11/22/63: Peace, quiet and innocence - Jake decides the early Sixties had it all except when it comes to rights for women and minorities.
Time and Again: Finney does a great job of making the 1880s seems sweet and innocent but not too perfect. He also gives the reader reasons why it was that way not just the old "weren't the old days great?" bit.

"The Terminator" Timeline Theory: 
11/22/63: So the immediate question with time travel is: how much can be changed? King wins on this point. In his novel, the past is "obdurate" and does not want to be changed. Any time Jake tries to change events, circumstances conspire to stop him - even in the matter of a life that may seem small. King also subscribes to the butterfly effect: a good change in one place can cause some very bad things in another.
Time and Again: Finney comes from the "twig in the mighty stream" school. Si doesn't seem to change a whole lot. Even when he wanders around New York letting slip details from the 20th century and getting involved in major fires and blackmailing schemes.

Past Love Interest:
11/22/63: Sadie, a teacher at high school north of Dallas in the 1960s. Once Sadie comes on the scene, the book starts to lose steam. It was almost guaranteed that whenever I picked up the book hoping Jake would be stalking Lee Harvey Oswald, I'd have to wade through chapters and chapters about his relationship with Sadie. A big disappointment.
Time and Again: Julie, the niece of Aunt Ada who runs a boarding house and rents a room to Si Morley. She's a bit hastily sketched but acts believably according to her time. I didn't like how fast Si abandons his present-day girlfriend for her but hey - time travel is stressful. You might need someone on the other side.

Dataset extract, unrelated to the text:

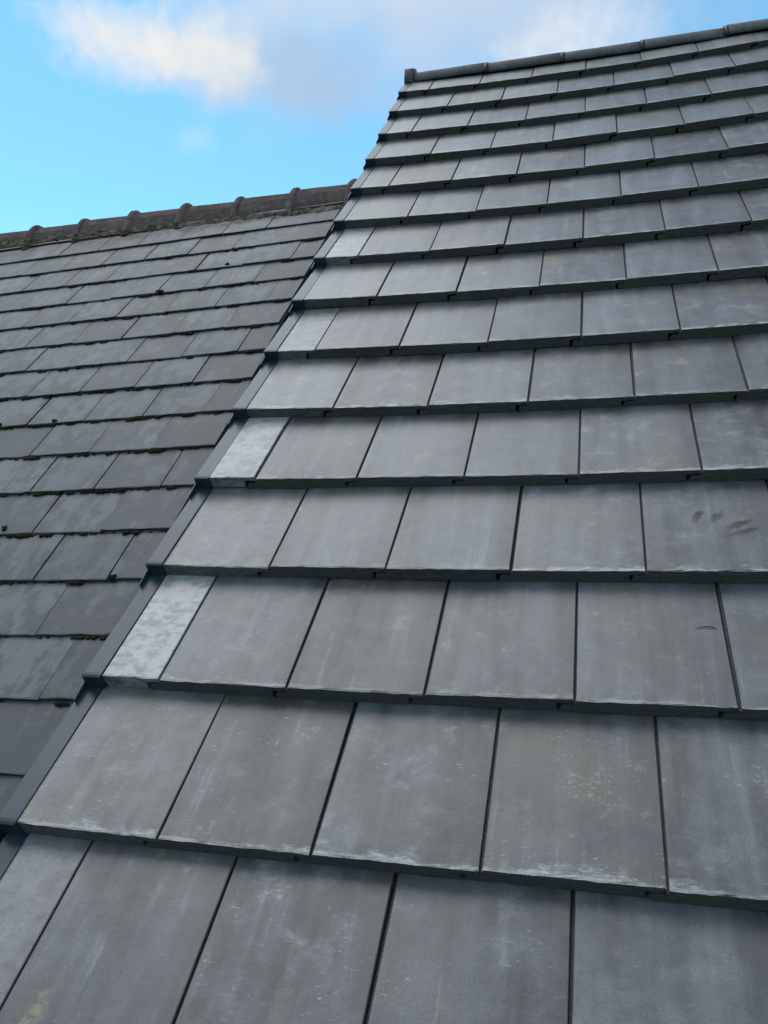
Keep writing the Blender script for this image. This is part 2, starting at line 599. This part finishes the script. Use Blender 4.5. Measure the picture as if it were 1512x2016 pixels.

Although, I think I liked King's take on time travel and his theory on just how much a time traveler can change, I enjoyed Finney's book more. Where King got bogged down in a silly relationship sub-plot, Finney managed to keep the focus on the basic reason for a time travel novel - the wonder and awe of seeing another time.

I'm not that familiar with New York City but I would imagine that anyone who is would be delighted by detailed depiction of old New York. I don't want to spoil too much but I also found that Time and Again (written in the 1970s) contained some chillingly prophetic images and situations for someone reading in the year 2011.

I would encourage readers to pick up both books - especially Finney's Time and Again. You won't be disappointed!